(Scene script records)
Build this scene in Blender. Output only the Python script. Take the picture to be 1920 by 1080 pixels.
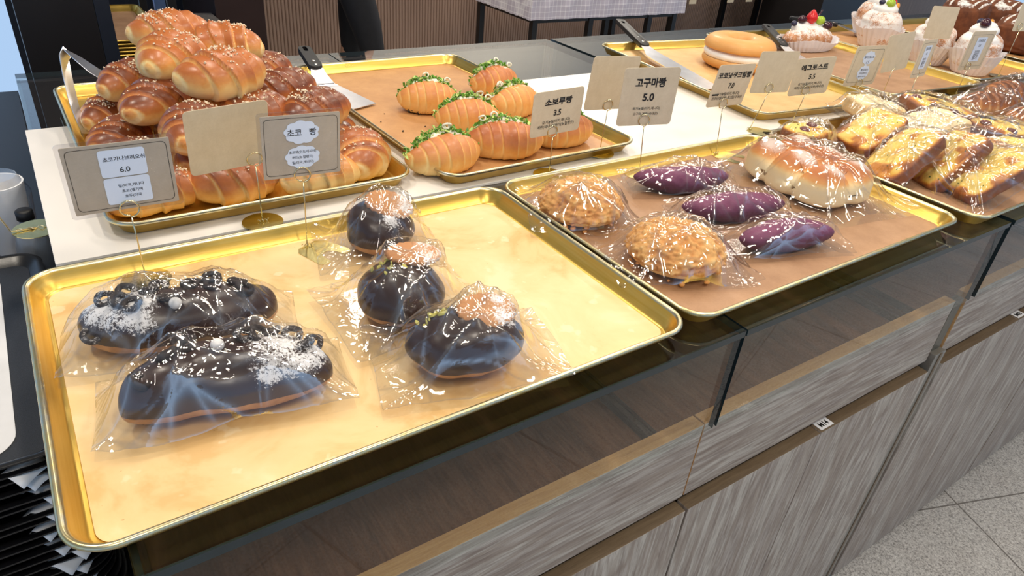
import bpy, math, random
import numpy as np
from mathutils import Matrix, Vector
PI = math.pi
for o in list(bpy.data.objects): bpy.data.objects.remove(o, do_unlink=True)
SC = bpy.context.scene
COL = SC.collection

# ------------------------------------------------------------------ camera
def look_matrix(p, t, roll):
    p = np.array(p, float); f = np.array(t, float)-p; f /= np.linalg.norm(f)
    r = np.cross(f, [0, 0, 1]); r /= np.linalg.norm(r); u = np.cross(r, f)
    c, s = math.cos(roll), math.sin(roll)
    R, U = c*r+s*u, -s*r+c*u
    return Matrix(((R[0], U[0], -f[0], p[0]), (R[1], U[1], -f[1], p[1]), (R[2], U[2], -f[2], p[2]), (0, 0, 0, 1)))
cd = bpy.data.cameras.new('camera'); cam = bpy.data.objects.new('camera', cd); COL.objects.link(cam)
cam.matrix_world = look_matrix((0.0578, -0.3827, 0.4371), (0.4585, 0.1541, 0.0220), 0.09643)
cd.sensor_width = 36; cd.lens = 1292.95/1920*36; cd.clip_start = 0.02; cd.clip_end = 60
SC.camera = cam
# ------------------------------------------------------------------ world, lamps, exposure
SC.view_settings.view_transform = 'Standard'; SC.view_settings.look = 'None'
SC.view_settings.gamma = 1; SC.view_settings.exposure = 0.0; SC.view_settings.use_curve_mapping = False
SC.cycles.transparent_max_bounces = 24
w = bpy.data.worlds.new('daylight'); SC.world = w; w.use_nodes = True
bg = w.node_tree.nodes['Background']; bg.inputs[0].default_value = (0.46, 0.66, 0.95, 1); bg.inputs[1].default_value = 0.95
def area(name, loc, sx, sy, power, col, rot=(0, 0, 0)):
    l = bpy.data.lights.new(name, 'AREA'); l.shape = 'RECTANGLE'; l.size = sx; l.size_y = sy
    l.energy = power; l.color = col
    o = bpy.data.objects.new(name, l); COL.objects.link(o); o.location = loc; o.rotation_euler = rot
    return o
WARM = (1.0, 0.90, 0.76)
LAMPS = [(-0.35, 0.75, 1), (0.55, 0.95, 0), (1.35, 0.15, 0), (1.9, 1.0, 0), (0.5, -0.75, 0), (2.8, 0.3, 0), (1.6, -1.0, 0), (3.9, 2.3, 0), (1.3, 2.6, 0), (-0.3, -1.0, 0), (2.9, -1.1, 0), (3.2, 3.2, 0), (0.9, 3.9, 0)]  # extra front and rear lamps added to brighten drawers and back wall
for i, (x, y, k) in enumerate(LAMPS):
    area('ceiling_and_fill_light', (x, y, 1.70), 0.11, 0.75 if i % 2 else 0.4, 10.5 if y < 2.9 else 50, WARM)

# ------------------------------------------------------------------ noise helpers
def _h(ix, iy, iz, s):
    n = (ix*374761393+iy*668265263+iz*2147483647+s*974711) & 0xffffffff
    n = ((n ^ (n >> 13))*1274126177) & 0xffffffff
    n = n ^ (n >> 16)
    return (n & 0xffff)/65535.0
def vn(P, sc, seed=0):
    P = np.asarray(P, float)*sc
    if P.shape[1] == 2: P = np.c_[P, np.zeros(len(P))]
    I = np.floor(P).astype(np.int64); f = P-I; f = f*f*(3-2*f); r = 0
    for a in (0, 1):
        for b in (0, 1):
            for c in (0, 1):
                wgt = (f[:, 0] if a else 1-f[:, 0])*(f[:, 1] if b else 1-f[:, 1])*(f[:, 2] if c else 1-f[:, 2])
                r = r+wgt*_h(I[:, 0]+a+999, I[:, 1]+b+999, I[:, 2]+c+999, seed)
    return r
def ridge(P, sc, seed=0): return 1-np.abs(2*vn(P, sc, seed)-1)
def smooth(a, b, x):
    t = np.clip((x-a)/(b-a), 0, 1); return t*t*(3-2*t)

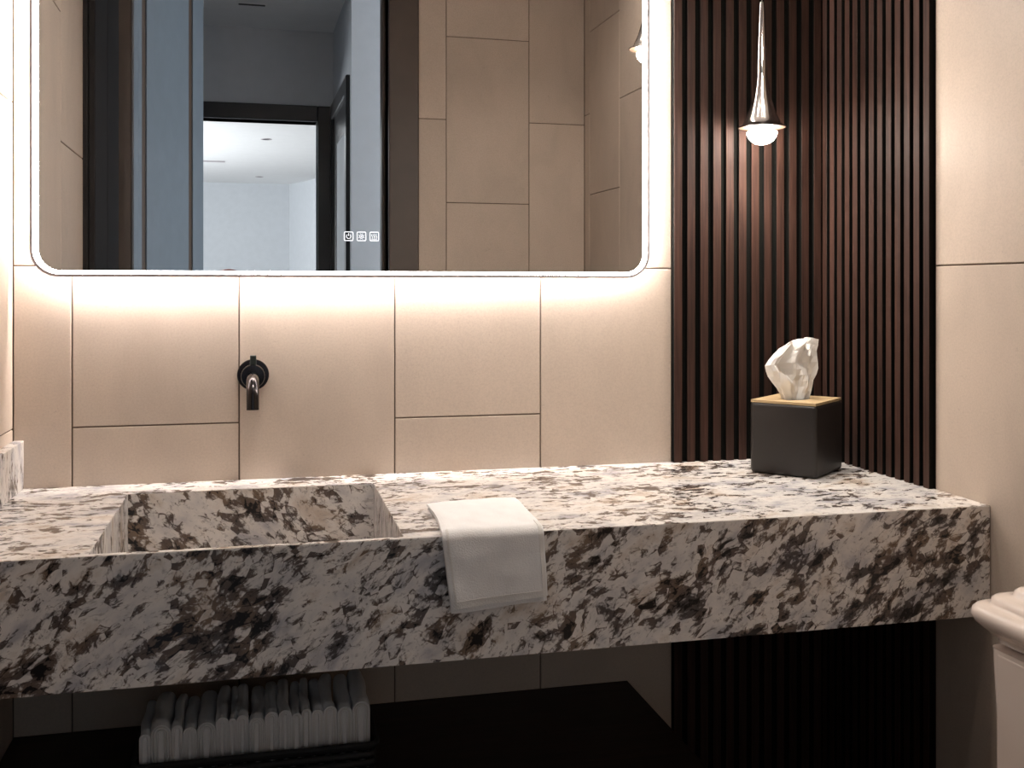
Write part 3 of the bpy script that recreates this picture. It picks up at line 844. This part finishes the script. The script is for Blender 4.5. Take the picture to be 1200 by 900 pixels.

### Objective
Except for the pictures, copy every line of the records above exactly.

### Solution to the problem
Build this scene in Blender. Output only the Python script. Take the picture to be 1920 by 1080 pixels.
import bpy, math, random
import numpy as np
from mathutils import Matrix, Vector
PI = math.pi
for o in list(bpy.data.objects): bpy.data.objects.remove(o, do_unlink=True)
SC = bpy.context.scene
COL = SC.collection

# ------------------------------------------------------------------ camera
def look_matrix(p, t, roll):
    p = np.array(p, float); f = np.array(t, float)-p; f /= np.linalg.norm(f)
    r = np.cross(f, [0, 0, 1]); r /= np.linalg.norm(r); u = np.cross(r, f)
    c, s = math.cos(roll), math.sin(roll)
    R, U = c*r+s*u, -s*r+c*u
    return Matrix(((R[0], U[0], -f[0], p[0]), (R[1], U[1], -f[1], p[1]), (R[2], U[2], -f[2], p[2]), (0, 0, 0, 1)))
cd = bpy.data.cameras.new('camera'); cam = bpy.data.objects.new('camera', cd); COL.objects.link(cam)
cam.matrix_world = look_matrix((0.0578, -0.3827, 0.4371), (0.4585, 0.1541, 0.0220), 0.09643)
cd.sensor_width = 36; cd.lens = 1292.95/1920*36; cd.clip_start = 0.02; cd.clip_end = 60
SC.camera = cam
# ------------------------------------------------------------------ world, lamps, exposure
SC.view_settings.view_transform = 'Standard'; SC.view_settings.look = 'None'
SC.view_settings.gamma = 1; SC.view_settings.exposure = 0.0; SC.view_settings.use_curve_mapping = False
SC.cycles.transparent_max_bounces = 24
w = bpy.data.worlds.new('daylight'); SC.world = w; w.use_nodes = True
bg = w.node_tree.nodes['Background']; bg.inputs[0].default_value = (0.46, 0.66, 0.95, 1); bg.inputs[1].default_value = 0.95
def area(name, loc, sx, sy, power, col, rot=(0, 0, 0)):
    l = bpy.data.lights.new(name, 'AREA'); l.shape = 'RECTANGLE'; l.size = sx; l.size_y = sy
    l.energy = power; l.color = col
    o = bpy.data.objects.new(name, l); COL.objects.link(o); o.location = loc; o.rotation_euler = rot
    return o
WARM = (1.0, 0.90, 0.76)
LAMPS = [(-0.35, 0.75, 1), (0.55, 0.95, 0), (1.35, 0.15, 0), (1.9, 1.0, 0), (0.5, -0.75, 0), (2.8, 0.3, 0), (1.6, -1.0, 0), (3.9, 2.3, 0), (1.3, 2.6, 0), (-0.3, -1.0, 0), (2.9, -1.1, 0), (3.2, 3.2, 0), (0.9, 3.9, 0)]  # extra front and rear lamps added to brighten drawers and back wall
for i, (x, y, k) in enumerate(LAMPS):
    area('ceiling_and_fill_light', (x, y, 1.70), 0.11, 0.75 if i % 2 else 0.4, 10.5 if y < 2.9 else 50, WARM)

# ------------------------------------------------------------------ noise helpers
def _h(ix, iy, iz, s):
    n = (ix*374761393+iy*668265263+iz*2147483647+s*974711) & 0xffffffff
    n = ((n ^ (n >> 13))*1274126177) & 0xffffffff
    n = n ^ (n >> 16)
    return (n & 0xffff)/65535.0
def vn(P, sc, seed=0):
    P = np.asarray(P, float)*sc
    if P.shape[1] == 2: P = np.c_[P, np.zeros(len(P))]
    I = np.floor(P).astype(np.int64); f = P-I; f = f*f*(3-2*f); r = 0
    for a in (0, 1):
        for b in (0, 1):
            for c in (0, 1):
                wgt = (f[:, 0] if a else 1-f[:, 0])*(f[:, 1] if b else 1-f[:, 1])*(f[:, 2] if c else 1-f[:, 2])
                r = r+wgt*_h(I[:, 0]+a+999, I[:, 1]+b+999, I[:, 2]+c+999, seed)
    return r
def ridge(P, sc, seed=0): return 1-np.abs(2*vn(P, sc, seed)-1)
def smooth(a, b, x):
    t = np.clip((x-a)/(b-a), 0, 1); return t*t*(3-2*t)

Write part 3 of the bpy script that recreates this picture. It picks up at line 844. This part finishes the script. The script is for Blender 4.5. Take the picture to be 1200 by 900 pixels.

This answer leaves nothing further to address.